*** Collected data
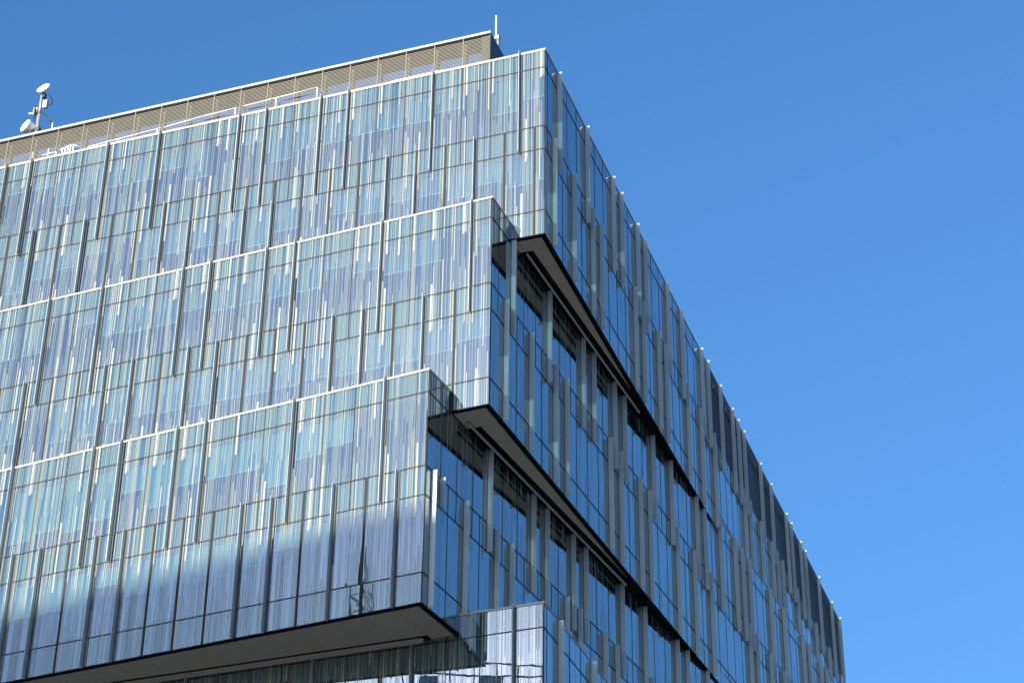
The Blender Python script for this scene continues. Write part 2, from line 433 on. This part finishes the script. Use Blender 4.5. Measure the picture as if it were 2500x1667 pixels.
# ---- roofs, floors and cores
for bi, b in BL.items():
    sl_, sr_ = LEND[bi], sR[bi]
    def corner(inL, inR, z):                   # point inside: inL behind the left facade, inR behind the right one
        q = b['c'] - b['nL']*inL - b['nR']*inR; return Vector((q.x, q.y, z))
    def quadpts(ins, z, z2=None):
        a = corner(ins, ins, z); l = b['tL']*(sl_-ins-.2); r = b['tR']*(sr_-ins-.2)
        far = a + l + b['tR']*(sr_-ins-.2)
        return [a, a+r, far, a+l]
    def slab(ins, z0, z1):
        lo = quadpts(ins, z0); hi = [Vector((p.x, p.y, z1)) for p in lo]; return lo+hi
    mb = MB(); mb.hexa(slab(.26, b['zt']-.10, b['zt']-.04)); mb.build('roof', M['roof'], building)
    for lv in (1, 3, 5):
        if lv == 5: z0, z1 = b['zt']-LEV[5]+.06, b['zt']-LEV[5]+.5
        elif lv == 1: z0, z1 = b['zt']-LEV[1]-.0, b['zt']-.3
        else: z0, z1 = b['zt']-LEV[3]+.5, b['zt']-LEV[2]-.02
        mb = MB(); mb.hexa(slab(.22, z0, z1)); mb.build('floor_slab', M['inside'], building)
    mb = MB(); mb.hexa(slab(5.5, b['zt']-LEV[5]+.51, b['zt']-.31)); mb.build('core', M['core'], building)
base = BL[4]
mb = MB()                                      # lower storeys below the frame
for k in range(6):
    zt = base['zt']-LEV[5]-k*4.4
    if zt < .3: break
    zb = max(0.0, zt-4.4)
    fbox(mb, base, 'L', 0, 39.5, zb, zt-.6, -.05, 0, 0); fbox(mb, base, 'R', 0, 40, zb, zt-.6, -.05, 0, 0)
    fbox(mb, base, 'L', 0, 39.5, zt-.6, zt-.03, -.2, .03, 1); fbox(mb, base, 'R', .035, 40, zt-.6, zt-.03, -.2, .03, 1)
mb.build('lower_storeys', [M['tower'], M['mullion']], building)
mb = MB(); mb.box((-39, .6, 0), (-.6, 60, base['zt']-LEV[5])); mb.build('lower_core', M['core'], building)

# ---- soffits under the overhangs
def ring(b, side, s0, s1, o0, o1, z0, z1, mb, mi=0):
    fbox(mb, b, side, s0, s1, z0, z1, -o1, -o0, mi)
for bi in (1, 2):
    b = BL[bi]; nb = BL[bi+1]; zb = b['zt']-LEV[5]
    mb = MB(); fbox(mb, b, 'R', .02, 40, zb+.02, zb+.05, -4.2, -.0)          # dark edge strip and slot lining
    mb.build('soffit_edge', M['dark'], building)
    def inner(s):                              # distance from this facade to the lower block's facade at s
        q0 = b['c'] + b['tR']*s; d = nb['c'] - q0
        den = b['nR'].dot(nb['nR']); return -(d.dot(nb['nR']))/den
    ex = {1: 1.17, 2: 1.70}[bi]; edges = [.24]
    while edges[-1] < 36: edges.append(ex); ex += MR
    edges = edges[:26]
    for a, c in zip(edges[:-1], edges[1:]):
        ia, ic = inner(a)-.62, inner(c)-.62
        if a < .5: ia = ic = inner(a)-.02
        ia = max(ia, .25); ic = max(ic, .25)
        if ia < .27 and ic < .27: break
        g = .014; z0, z1 = zb-.004, zb+.02
        mb = MB()
        q = [P(b,'R',a+g,z0,-.24), P(b,'R',c-g,z0,-.24), P(b,'R',c-g,z0,-ic), P(b,'R',a+g,z0,-ia)]
        mb.hexa(q + [Vector((p.x,p.y,z1)) for p in q]); mb.build('soffit_panel', M['soffit'], building)
    # washing rail hung beside the lower block's wall
    s0 = {1: 3.55, 2: 3.25}[bi]; s1 = {1: 19.5, 2: 21.3}[bi]
    mb = MB()
    mb.tube(P(nb,'R',s0,zb-.10,.30), P(nb,'R',s1,zb-.10,.30), .055, 0, 12)
    fbox(mb, nb, 'R', s0, s1, zb-.045, zb+.0, .26, .34, 1)
    mb.build('washing_rail', [M['rail'], M['mullion']], building)
b = BL[3]; zb = b['zt']-LEV[5]; nb = BL[4]
mb = MB(); fbox(mb, b, 'L', .02, LEND[3]-.1, zb+.02, zb+.05, -5.2, 0); mb.build('soffit_edge', M['dark'], building)
mb = MB(); fbox(mb, b, 'R', 5.3, 40, zb+.02, zb+.05, -4, 0); mb.build('soffit_edge', M['dark'], building)
e = 1.28; edges = [.25]
while e < LEND[3]: edges.append(e); e += 1.5
for a, c in zip(edges[:-1], edges[1:]):
    def inn(s):
        q0 = b['c']+b['tL']*s; d = nb['c']-q0; return -(d.dot(nb['nL']))/b['nL'].dot(nb['nL'])
    ia, ic = inn(a)-.42, inn(c)-.42
    if a < .5: ia, ic = inn(a)-.03, inn(a)-.03
    g = .014; mb = MB(); z0, z1 = zb-.004, zb+.02
    q = [P(b,'L',a+g,z0,-.26), P(b,'L',c-g,z0,-.26), P(b,'L',c-g,z0,-ic), P(b,'L',a+g,z0,-ia)]
    mb.hexa(q + [Vector((p.x,p.y,z1)) for p in q]); mb.build('soffit_panel', M['soffit'], building)
mb = MB()
fbox(mb, nb, 'L', 5.25, 40, zb-.20, zb-.10, .10, .20, 0)
fbox(mb, nb, 'L', 5.25, 40, zb-.10, zb-.0, .06, .24, 1)
mb.build('washing_rail', [M['rail'], M['soffit']], building)

# ---- plant screen on the roof
SX, SY, ST = -3.41, 1.5, 3.16
screen = MB()
n = int((ST-.15-.1)/.087)
for i in range(n):
    z = H0+.05+i*.087
    screen.box((-39, SY, z), (SX, SY+.012, z+.033), 0)
scr = screen.build('louvre_screen', M['slat'], building)
mb = MB(); mb.box((-39, SY-.06, H0+ST-.13), (SX+.03, SY+.12, H0+ST)); mb.build('screen_cap', M['cap'], scr)
for k in range(24):
    x = -4.85-1.545*k if k > 0 else -4.85
    mb = MB(); mb.box((x-.018, SY-.02, H0), (x+.022, SY+.05, H0+ST-.14)); mb.build('screen_post', M['slat'], scr)
    mb = MB(); mb.box((x-.07, SY+.35, H0-.03), (x+.07, SY+.55, H0+ST-.16)); mb.build('screen_strut', M['screen_dark'], scr)
mb = MB(); mb.box((SX-.05, SY+.04, H0), (SX, SY+9, H0+ST-.02)); mb.build('screen_side', M['screen_dark'], scr)
mb = MB(); mb.box((SX-.48, SY+.06, H0), (SX-.06, SY+.10, H0+ST-.2)); mb.build('screen_end_panel', M['screen_dark'], scr)
mb = MB(); mb.box((-39, SY+.125, H0+ST-.16), (SX-.06, SY+1.25, H0+ST-.08)); mb.build('screen_deck', M['screen_dark'], scr)
mb = MB(); mb.box((-39, SY+2.2, H0-.03), (-29.6, SY+2.3, H0+ST-.1)); mb.build('plant_wall', M['screen_dark'], scr)
RY = SY-.3
for xa, za, xb, zb_, posts in [(-28.62, 1.26, -27.78, 1.28, (-27.78,)), (-25.87, 1.14, -21.55, 1.35, (-24.05, -21.79)), (-21.4, 1.34, -19.04, 1.51, ()), (-19.04, 1.51, -17.24, 1.57, (-17.29,)), (-16.82, 1.59, -12.68, 1.74, (-14.98, -12.68)), (-8.54, 1.08, -5.71, 1.1, ())]:
    A_, B_ = Vector((xa, RY, H0+za)), Vector((xb, RY, H0+zb_)); mb = MB(); mb.tube(A_, B_, .022)
    for q in posts: mb.tube((q, RY, H0+za+(zb_-za)*(q-xa)/(xb-xa)), (q, RY, H0-.04), .028)
    mb.build('guard_rail', M['white'], building, True)
mb = MB()
for x, z in [(-27.4, 1.37), (-27.23, 1.39), (-27.06, 1.4), (-26.91, 1.42), (-26.74, 1.43)]: mb.box((x-.025, RY-.03, H0-.04), (x+.025, RY+.03, H0+z))
pts = [Vector((x, RY, H0+z)) for x, z in [(-27.52, 1.35), (-26.8, 1.5), (-26.49, 1.34)]]
mb.tube(pts[0], pts[1], .045); mb.tube(pts[1], pts[2], .025); mb.build('roof_ladder', M['white'], building)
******
**Written task**
Please return, exactly as they appear, the lines starting at the one that contains "mb = MB(); mb.hexa(slab(.22, z0, z1));" and ending at the one that contains "mb = MB(); mb.box((-39, .6, 0), (-.6, 60, base['zt']-LEV[5]));".

**Exercise response**
        mb = MB(); mb.hexa(slab(.22, z0, z1)); mb.build('floor_slab', M['inside'], building)
    mb = MB(); mb.hexa(slab(5.5, b['zt']-LEV[5]+.51, b['zt']-.31)); mb.build('core', M['core'], building)
base = BL[4]
mb = MB()                                      # lower storeys below the frame
for k in range(6):
    zt = base['zt']-LEV[5]-k*4.4
    if zt < .3: break
    zb = max(0.0, zt-4.4)
    fbox(mb, base, 'L', 0, 39.5, zb, zt-.6, -.05, 0, 0); fbox(mb, base, 'R', 0, 40, zb, zt-.6, -.05, 0, 0)
    fbox(mb, base, 'L', 0, 39.5, zt-.6, zt-.03, -.2, .03, 1); fbox(mb, base, 'R', .035, 40, zt-.6, zt-.03, -.2, .03, 1)
mb.build('lower_storeys', [M['tower'], M['mullion']], building)
mb = MB(); mb.box((-39, .6, 0), (-.6, 60, base['zt']-LEV[5])); mb.build('lower_core', M['core'], building)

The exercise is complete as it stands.